### Provided data
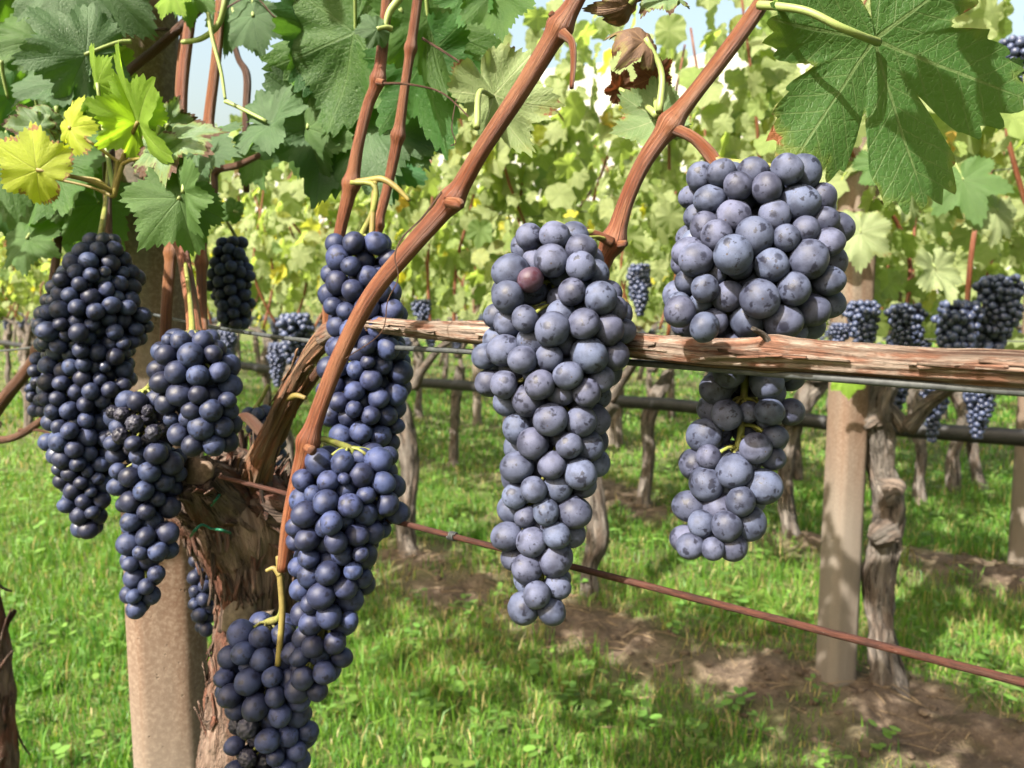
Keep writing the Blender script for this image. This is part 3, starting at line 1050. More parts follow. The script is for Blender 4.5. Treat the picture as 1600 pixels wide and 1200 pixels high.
def near_bunch(keys, d0, rpx, mat, eta, seed, label, top=None, special=None, stemmat='stem', extra=(), clear=()):
    """keys: (x, y, half width px[, depth]); rpx berry radius in px. Every berry is a part."""
    k3 = []
    for k in keys:
        d = k[3] if len(k) > 3 else d0
        k3.append((P(k[0], k[1], d), k[2] * d / FPX))
    r = rpx * d0 / FPX
    Pn, rad, ax = pack(k3, r, eta, seed)
    if clear:
        keep = np.ones(len(Pn), bool)
        for i in range(len(Pn)):
            a_ = project(Pn[i])
            j = np.argmin([abs(k[0].z - Pn[i][2]) for k in k3])
            for c in clear:
                if math.hypot(a_[0] - c[0], a_[1] - c[1]) < c[2] and (Vector(Pn[i]) - k3[j][0]).dot(CF) < r * .9: keep[i] = False
        Pn, rad, ax = Pn[keep], rad[keep], ax[keep]
    if extra:
        Pn = np.vstack([Pn] + [np.array(P(*e[:3]))[None] for e in extra])
        rad = np.concatenate([rad, [e[3] * e[2] / FPX for e in extra]])
    root = empty('grape_bunch', k3[0][0])
    tag(root, label, 'grape bunch', 'ripe blue grape bunches on the near vines')
    rr = random.Random(seed)
    dist = np.linalg.norm(Pn - np.array(C0), axis=1)
    # how much of each berry is hidden by nearer ones: nearer and unobscured berries first
    pxs = np.array([project(p) for p in Pn])
    dz = (Pn - np.array(C0)) @ np.array(CF)
    rp = rad * FPX / dz
    x0_, y0_ = pxs.min(0) - rp.max(); x1_, y1_ = pxs.max(0) + rp.max()
    gx_, gy_ = np.meshgrid(np.arange(x0_, x1_, 2.0), np.arange(y0_, y1_, 2.0))
    zb = np.full(gx_.shape, 1e9); ib = np.full(gx_.shape, -1)
    for i in range(len(Pn)):
        d2 = ((gx_ - pxs[i, 0]) ** 2 + (gy_ - pxs[i, 1]) ** 2) / rp[i] ** 2
        zz_ = dz[i] - rad[i] * np.sqrt(np.clip(1 - d2, 0, 1))
        ok = (d2 < 1) & (zz_ < zb)
        zb[ok] = zz_[ok]; ib[ok] = i
    cntv = np.bincount(ib[ib >= 0].ravel(), minlength=len(Pn))
    order = np.argsort(-cntv.astype(float) + 0.001 * dz)
    main, rest = order[:99], order[99:]
    acc = Acc()
    # rachis and pedicels
    apts = np.array([k[0] for k in k3])
    n = 40
    ap = catmull(apts, n)
    if top is not None: ap = np.vstack([catmull([tuple(t) for t in top] + [tuple(ap[0])], 12)[:-1], ap])
    acc.tube(ap, np.interp(np.arange(len(ap)), [0, 14, len(ap)], [.0014, .0024, .0011]), 8)
    for i in range(len(Pn) - len(extra)):
        j = np.argmin(np.linalg.norm(ap - (ax3(ap, Pn[i]) + np.array([0, 0, 0.006])), axis=1))
        s, e = ap[j], Pn[i] 
        v = s - e
        L = np.linalg.norm(v)
        if L < rad[i] * 1.1 or L > rad[i] * 4.5: continue
        e2 = e + v / L * rad[i] * 0.9
        acc.tube([s, (s + e2) / 2 + np.array([0, 0, 0.0015]), e2], [0.0011, 0.0008, 0.0010], 6, 5)
    link('stem', acc.mesh('stem', M[stemmat]), root)
    for i in main:
        v = Pn[i] - ax3(ap, Pn[i]) + np.array([0, 0, -0.4 * r])
        m_, lab, rz = mat, None, False
        px = project(Pn[i])
        for sp in (special or []):
            if (px[0] - sp[0]) ** 2 + (px[1] - sp[1]) ** 2 < sp[2] ** 2 and rr.random() < sp[5]:
                m_, lab, rz = sp[3], sp[4], sp[3] == 'berry_raisin'
        k = rr.randrange(6)
        Mx = Matrix.Translation(Pn[i]) @ quat_to(v) @ Matrix.Rotation(rr.uniform(0, 6.28), 4, 'Z') @ Matrix.Scale(rad[i] * (1.08 if rz else 1.0), 4)
        o = link('berry', berry_mesh(m_, k, rz), root, Mx)
        if lab: o['label'] = lab
    if len(rest):
        VV, FF, AA, c = [], [], [], 0
        for i in rest:
            VV.append(ICO3[0] * rad[i] + Pn[i]); FF.append(ICO3[1] + c); AA.append(np.full((len(ICO3[0]), 3), rr.random())); c += len(ICO3[0])
        me_ = build_mesh('inner_berries', np.vstack(VV), np.vstack(FF), M[mat + '_merged'], {'bw': np.vstack(AA)})
        tag(link('inner_berries', me_, root), kind='stuff')
    return root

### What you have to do
Repeat the material verbatim. Do not carry over any picture.

### Completed task
Keep writing the Blender script for this image. This is part 3, starting at line 1050. More parts follow. The script is for Blender 4.5. Treat the picture as 1600 pixels wide and 1200 pixels high.
def near_bunch(keys, d0, rpx, mat, eta, seed, label, top=None, special=None, stemmat='stem', extra=(), clear=()):
    """keys: (x, y, half width px[, depth]); rpx berry radius in px. Every berry is a part."""
    k3 = []
    for k in keys:
        d = k[3] if len(k) > 3 else d0
        k3.append((P(k[0], k[1], d), k[2] * d / FPX))
    r = rpx * d0 / FPX
    Pn, rad, ax = pack(k3, r, eta, seed)
    if clear:
        keep = np.ones(len(Pn), bool)
        for i in range(len(Pn)):
            a_ = project(Pn[i])
            j = np.argmin([abs(k[0].z - Pn[i][2]) for k in k3])
            for c in clear:
                if math.hypot(a_[0] - c[0], a_[1] - c[1]) < c[2] and (Vector(Pn[i]) - k3[j][0]).dot(CF) < r * .9: keep[i] = False
        Pn, rad, ax = Pn[keep], rad[keep], ax[keep]
    if extra:
        Pn = np.vstack([Pn] + [np.array(P(*e[:3]))[None] for e in extra])
        rad = np.concatenate([rad, [e[3] * e[2] / FPX for e in extra]])
    root = empty('grape_bunch', k3[0][0])
    tag(root, label, 'grape bunch', 'ripe blue grape bunches on the near vines')
    rr = random.Random(seed)
    dist = np.linalg.norm(Pn - np.array(C0), axis=1)
    # how much of each berry is hidden by nearer ones: nearer and unobscured berries first
    pxs = np.array([project(p) for p in Pn])
    dz = (Pn - np.array(C0)) @ np.array(CF)
    rp = rad * FPX / dz
    x0_, y0_ = pxs.min(0) - rp.max(); x1_, y1_ = pxs.max(0) + rp.max()
    gx_, gy_ = np.meshgrid(np.arange(x0_, x1_, 2.0), np.arange(y0_, y1_, 2.0))
    zb = np.full(gx_.shape, 1e9); ib = np.full(gx_.shape, -1)
    for i in range(len(Pn)):
        d2 = ((gx_ - pxs[i, 0]) ** 2 + (gy_ - pxs[i, 1]) ** 2) / rp[i] ** 2
        zz_ = dz[i] - rad[i] * np.sqrt(np.clip(1 - d2, 0, 1))
        ok = (d2 < 1) & (zz_ < zb)
        zb[ok] = zz_[ok]; ib[ok] = i
    cntv = np.bincount(ib[ib >= 0].ravel(), minlength=len(Pn))
    order = np.argsort(-cntv.astype(float) + 0.001 * dz)
    main, rest = order[:99], order[99:]
    acc = Acc()
    # rachis and pedicels
    apts = np.array([k[0] for k in k3])
    n = 40
    ap = catmull(apts, n)
    if top is not None: ap = np.vstack([catmull([tuple(t) for t in top] + [tuple(ap[0])], 12)[:-1], ap])
    acc.tube(ap, np.interp(np.arange(len(ap)), [0, 14, len(ap)], [.0014, .0024, .0011]), 8)
    for i in range(len(Pn) - len(extra)):
        j = np.argmin(np.linalg.norm(ap - (ax3(ap, Pn[i]) + np.array([0, 0, 0.006])), axis=1))
        s, e = ap[j], Pn[i] 
        v = s - e
        L = np.linalg.norm(v)
        if L < rad[i] * 1.1 or L > rad[i] * 4.5: continue
        e2 = e + v / L * rad[i] * 0.9
        acc.tube([s, (s + e2) / 2 + np.array([0, 0, 0.0015]), e2], [0.0011, 0.0008, 0.0010], 6, 5)
    link('stem', acc.mesh('stem', M[stemmat]), root)
    for i in main:
        v = Pn[i] - ax3(ap, Pn[i]) + np.array([0, 0, -0.4 * r])
        m_, lab, rz = mat, None, False
        px = project(Pn[i])
        for sp in (special or []):
            if (px[0] - sp[0]) ** 2 + (px[1] - sp[1]) ** 2 < sp[2] ** 2 and rr.random() < sp[5]:
                m_, lab, rz = sp[3], sp[4], sp[3] == 'berry_raisin'
        k = rr.randrange(6)
        Mx = Matrix.Translation(Pn[i]) @ quat_to(v) @ Matrix.Rotation(rr.uniform(0, 6.28), 4, 'Z') @ Matrix.Scale(rad[i] * (1.08 if rz else 1.0), 4)
        o = link('berry', berry_mesh(m_, k, rz), root, Mx)
        if lab: o['label'] = lab
    if len(rest):
        VV, FF, AA, c = [], [], [], 0
        for i in rest:
            VV.append(ICO3[0] * rad[i] + Pn[i]); FF.append(ICO3[1] + c); AA.append(np.full((len(ICO3[0]), 3), rr.random())); c += len(ICO3[0])
        me_ = build_mesh('inner_berries', np.vstack(VV), np.vstack(FF), M[mat + '_merged'], {'bw': np.vstack(AA)})
        tag(link('inner_berries', me_, root), kind='stuff')
    return root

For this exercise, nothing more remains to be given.